>> Start
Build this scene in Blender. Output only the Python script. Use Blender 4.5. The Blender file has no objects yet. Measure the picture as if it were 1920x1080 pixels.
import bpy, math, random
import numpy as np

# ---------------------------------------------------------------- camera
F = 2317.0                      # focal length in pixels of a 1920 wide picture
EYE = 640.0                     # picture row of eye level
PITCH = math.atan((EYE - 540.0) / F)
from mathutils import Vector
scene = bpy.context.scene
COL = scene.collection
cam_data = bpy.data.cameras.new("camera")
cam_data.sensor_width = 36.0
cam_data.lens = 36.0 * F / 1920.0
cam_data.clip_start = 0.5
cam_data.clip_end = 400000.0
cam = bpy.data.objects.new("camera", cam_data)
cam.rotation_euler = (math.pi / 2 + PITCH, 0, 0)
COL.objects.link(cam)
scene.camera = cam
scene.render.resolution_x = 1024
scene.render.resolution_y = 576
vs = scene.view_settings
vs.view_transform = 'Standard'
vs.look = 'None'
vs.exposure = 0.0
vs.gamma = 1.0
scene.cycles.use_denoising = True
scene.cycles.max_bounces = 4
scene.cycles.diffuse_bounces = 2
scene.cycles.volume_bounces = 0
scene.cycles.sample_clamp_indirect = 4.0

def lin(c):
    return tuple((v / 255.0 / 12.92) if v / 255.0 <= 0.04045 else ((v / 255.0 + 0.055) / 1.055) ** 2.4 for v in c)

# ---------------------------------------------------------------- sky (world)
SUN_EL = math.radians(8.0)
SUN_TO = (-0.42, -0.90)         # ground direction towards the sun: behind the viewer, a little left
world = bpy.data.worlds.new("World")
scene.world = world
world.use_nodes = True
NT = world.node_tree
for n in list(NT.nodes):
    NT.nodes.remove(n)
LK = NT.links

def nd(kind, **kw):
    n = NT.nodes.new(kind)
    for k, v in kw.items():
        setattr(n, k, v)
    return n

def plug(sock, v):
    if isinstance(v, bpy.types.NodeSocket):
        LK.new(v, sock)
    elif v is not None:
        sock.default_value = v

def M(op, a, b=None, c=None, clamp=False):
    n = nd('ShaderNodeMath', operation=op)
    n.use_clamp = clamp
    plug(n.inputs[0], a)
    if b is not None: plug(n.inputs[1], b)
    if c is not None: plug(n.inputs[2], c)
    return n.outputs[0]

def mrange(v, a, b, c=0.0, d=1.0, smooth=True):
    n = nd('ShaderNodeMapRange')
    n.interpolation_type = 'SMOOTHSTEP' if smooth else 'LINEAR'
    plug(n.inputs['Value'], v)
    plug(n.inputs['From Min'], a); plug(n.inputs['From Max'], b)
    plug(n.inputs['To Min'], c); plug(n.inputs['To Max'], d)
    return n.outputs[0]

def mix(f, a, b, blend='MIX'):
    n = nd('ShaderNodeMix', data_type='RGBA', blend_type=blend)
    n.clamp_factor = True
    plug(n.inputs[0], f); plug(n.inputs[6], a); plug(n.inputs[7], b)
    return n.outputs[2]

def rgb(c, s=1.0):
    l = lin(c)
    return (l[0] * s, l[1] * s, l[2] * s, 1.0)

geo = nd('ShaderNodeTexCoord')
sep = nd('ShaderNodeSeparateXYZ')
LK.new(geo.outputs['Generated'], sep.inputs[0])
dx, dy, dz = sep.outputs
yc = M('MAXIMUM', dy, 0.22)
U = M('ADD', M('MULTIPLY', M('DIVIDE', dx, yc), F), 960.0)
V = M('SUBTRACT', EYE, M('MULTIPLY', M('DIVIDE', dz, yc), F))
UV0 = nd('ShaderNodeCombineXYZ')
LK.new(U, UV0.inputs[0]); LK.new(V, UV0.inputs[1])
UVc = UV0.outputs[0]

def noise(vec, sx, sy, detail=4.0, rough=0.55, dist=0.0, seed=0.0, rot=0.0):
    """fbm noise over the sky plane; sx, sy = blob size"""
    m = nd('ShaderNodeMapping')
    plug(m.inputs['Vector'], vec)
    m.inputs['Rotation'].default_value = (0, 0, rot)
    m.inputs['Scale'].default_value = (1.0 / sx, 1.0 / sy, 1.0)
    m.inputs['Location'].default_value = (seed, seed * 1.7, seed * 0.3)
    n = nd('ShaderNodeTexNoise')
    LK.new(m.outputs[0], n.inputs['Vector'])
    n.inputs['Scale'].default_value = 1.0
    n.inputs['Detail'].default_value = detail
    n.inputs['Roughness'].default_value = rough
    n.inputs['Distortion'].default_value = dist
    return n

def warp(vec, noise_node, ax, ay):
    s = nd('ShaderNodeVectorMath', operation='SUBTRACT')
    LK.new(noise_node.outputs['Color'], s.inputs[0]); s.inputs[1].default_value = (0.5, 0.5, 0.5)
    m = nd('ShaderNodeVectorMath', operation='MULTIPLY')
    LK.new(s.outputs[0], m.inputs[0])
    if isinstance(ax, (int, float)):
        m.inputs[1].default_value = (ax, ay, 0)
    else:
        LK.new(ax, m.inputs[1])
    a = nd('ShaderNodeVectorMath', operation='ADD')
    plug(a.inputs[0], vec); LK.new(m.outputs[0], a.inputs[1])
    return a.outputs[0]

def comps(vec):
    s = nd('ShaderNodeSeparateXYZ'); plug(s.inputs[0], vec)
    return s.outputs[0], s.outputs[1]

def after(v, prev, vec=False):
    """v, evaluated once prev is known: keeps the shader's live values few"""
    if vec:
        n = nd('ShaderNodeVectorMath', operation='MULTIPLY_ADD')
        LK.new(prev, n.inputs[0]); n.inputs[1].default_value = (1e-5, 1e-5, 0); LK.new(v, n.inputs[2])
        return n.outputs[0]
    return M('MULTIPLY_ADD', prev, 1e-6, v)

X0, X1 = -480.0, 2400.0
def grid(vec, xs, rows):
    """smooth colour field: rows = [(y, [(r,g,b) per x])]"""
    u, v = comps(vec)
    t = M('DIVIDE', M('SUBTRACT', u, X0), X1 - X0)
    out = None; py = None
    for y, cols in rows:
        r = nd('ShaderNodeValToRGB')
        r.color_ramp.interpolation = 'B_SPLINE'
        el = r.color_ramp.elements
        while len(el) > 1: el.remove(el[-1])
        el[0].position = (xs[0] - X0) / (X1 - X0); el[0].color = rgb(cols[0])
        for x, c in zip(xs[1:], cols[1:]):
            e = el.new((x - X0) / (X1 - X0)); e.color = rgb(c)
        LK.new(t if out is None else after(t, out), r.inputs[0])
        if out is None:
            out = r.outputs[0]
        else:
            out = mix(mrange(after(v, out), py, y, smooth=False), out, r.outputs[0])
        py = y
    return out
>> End
» **Stated goal**
Type out the whole listing above again, exactly as it stands.

» **Final result**
Build this scene in Blender. Output only the Python script. Use Blender 4.5. The Blender file has no objects yet. Measure the picture as if it were 1920x1080 pixels.
import bpy, math, random
import numpy as np

# ---------------------------------------------------------------- camera
F = 2317.0                      # focal length in pixels of a 1920 wide picture
EYE = 640.0                     # picture row of eye level
PITCH = math.atan((EYE - 540.0) / F)
from mathutils import Vector
scene = bpy.context.scene
COL = scene.collection
cam_data = bpy.data.cameras.new("camera")
cam_data.sensor_width = 36.0
cam_data.lens = 36.0 * F / 1920.0
cam_data.clip_start = 0.5
cam_data.clip_end = 400000.0
cam = bpy.data.objects.new("camera", cam_data)
cam.rotation_euler = (math.pi / 2 + PITCH, 0, 0)
COL.objects.link(cam)
scene.camera = cam
scene.render.resolution_x = 1024
scene.render.resolution_y = 576
vs = scene.view_settings
vs.view_transform = 'Standard'
vs.look = 'None'
vs.exposure = 0.0
vs.gamma = 1.0
scene.cycles.use_denoising = True
scene.cycles.max_bounces = 4
scene.cycles.diffuse_bounces = 2
scene.cycles.volume_bounces = 0
scene.cycles.sample_clamp_indirect = 4.0

def lin(c):
    return tuple((v / 255.0 / 12.92) if v / 255.0 <= 0.04045 else ((v / 255.0 + 0.055) / 1.055) ** 2.4 for v in c)

# ---------------------------------------------------------------- sky (world)
SUN_EL = math.radians(8.0)
SUN_TO = (-0.42, -0.90)         # ground direction towards the sun: behind the viewer, a little left
world = bpy.data.worlds.new("World")
scene.world = world
world.use_nodes = True
NT = world.node_tree
for n in list(NT.nodes):
    NT.nodes.remove(n)
LK = NT.links

def nd(kind, **kw):
    n = NT.nodes.new(kind)
    for k, v in kw.items():
        setattr(n, k, v)
    return n

def plug(sock, v):
    if isinstance(v, bpy.types.NodeSocket):
        LK.new(v, sock)
    elif v is not None:
        sock.default_value = v

def M(op, a, b=None, c=None, clamp=False):
    n = nd('ShaderNodeMath', operation=op)
    n.use_clamp = clamp
    plug(n.inputs[0], a)
    if b is not None: plug(n.inputs[1], b)
    if c is not None: plug(n.inputs[2], c)
    return n.outputs[0]

def mrange(v, a, b, c=0.0, d=1.0, smooth=True):
    n = nd('ShaderNodeMapRange')
    n.interpolation_type = 'SMOOTHSTEP' if smooth else 'LINEAR'
    plug(n.inputs['Value'], v)
    plug(n.inputs['From Min'], a); plug(n.inputs['From Max'], b)
    plug(n.inputs['To Min'], c); plug(n.inputs['To Max'], d)
    return n.outputs[0]

def mix(f, a, b, blend='MIX'):
    n = nd('ShaderNodeMix', data_type='RGBA', blend_type=blend)
    n.clamp_factor = True
    plug(n.inputs[0], f); plug(n.inputs[6], a); plug(n.inputs[7], b)
    return n.outputs[2]

def rgb(c, s=1.0):
    l = lin(c)
    return (l[0] * s, l[1] * s, l[2] * s, 1.0)

geo = nd('ShaderNodeTexCoord')
sep = nd('ShaderNodeSeparateXYZ')
LK.new(geo.outputs['Generated'], sep.inputs[0])
dx, dy, dz = sep.outputs
yc = M('MAXIMUM', dy, 0.22)
U = M('ADD', M('MULTIPLY', M('DIVIDE', dx, yc), F), 960.0)
V = M('SUBTRACT', EYE, M('MULTIPLY', M('DIVIDE', dz, yc), F))
UV0 = nd('ShaderNodeCombineXYZ')
LK.new(U, UV0.inputs[0]); LK.new(V, UV0.inputs[1])
UVc = UV0.outputs[0]

def noise(vec, sx, sy, detail=4.0, rough=0.55, dist=0.0, seed=0.0, rot=0.0):
    """fbm noise over the sky plane; sx, sy = blob size"""
    m = nd('ShaderNodeMapping')
    plug(m.inputs['Vector'], vec)
    m.inputs['Rotation'].default_value = (0, 0, rot)
    m.inputs['Scale'].default_value = (1.0 / sx, 1.0 / sy, 1.0)
    m.inputs['Location'].default_value = (seed, seed * 1.7, seed * 0.3)
    n = nd('ShaderNodeTexNoise')
    LK.new(m.outputs[0], n.inputs['Vector'])
    n.inputs['Scale'].default_value = 1.0
    n.inputs['Detail'].default_value = detail
    n.inputs['Roughness'].default_value = rough
    n.inputs['Distortion'].default_value = dist
    return n

def warp(vec, noise_node, ax, ay):
    s = nd('ShaderNodeVectorMath', operation='SUBTRACT')
    LK.new(noise_node.outputs['Color'], s.inputs[0]); s.inputs[1].default_value = (0.5, 0.5, 0.5)
    m = nd('ShaderNodeVectorMath', operation='MULTIPLY')
    LK.new(s.outputs[0], m.inputs[0])
    if isinstance(ax, (int, float)):
        m.inputs[1].default_value = (ax, ay, 0)
    else:
        LK.new(ax, m.inputs[1])
    a = nd('ShaderNodeVectorMath', operation='ADD')
    plug(a.inputs[0], vec); LK.new(m.outputs[0], a.inputs[1])
    return a.outputs[0]

def comps(vec):
    s = nd('ShaderNodeSeparateXYZ'); plug(s.inputs[0], vec)
    return s.outputs[0], s.outputs[1]

def after(v, prev, vec=False):
    """v, evaluated once prev is known: keeps the shader's live values few"""
    if vec:
        n = nd('ShaderNodeVectorMath', operation='MULTIPLY_ADD')
        LK.new(prev, n.inputs[0]); n.inputs[1].default_value = (1e-5, 1e-5, 0); LK.new(v, n.inputs[2])
        return n.outputs[0]
    return M('MULTIPLY_ADD', prev, 1e-6, v)

X0, X1 = -480.0, 2400.0
def grid(vec, xs, rows):
    """smooth colour field: rows = [(y, [(r,g,b) per x])]"""
    u, v = comps(vec)
    t = M('DIVIDE', M('SUBTRACT', u, X0), X1 - X0)
    out = None; py = None
    for y, cols in rows:
        r = nd('ShaderNodeValToRGB')
        r.color_ramp.interpolation = 'B_SPLINE'
        el = r.color_ramp.elements
        while len(el) > 1: el.remove(el[-1])
        el[0].position = (xs[0] - X0) / (X1 - X0); el[0].color = rgb(cols[0])
        for x, c in zip(xs[1:], cols[1:]):
            e = el.new((x - X0) / (X1 - X0)); e.color = rgb(c)
        LK.new(t if out is None else after(t, out), r.inputs[0])
        if out is None:
            out = r.outputs[0]
        else:
            out = mix(mrange(after(v, out), py, y, smooth=False), out, r.outputs[0])
        py = y
    return out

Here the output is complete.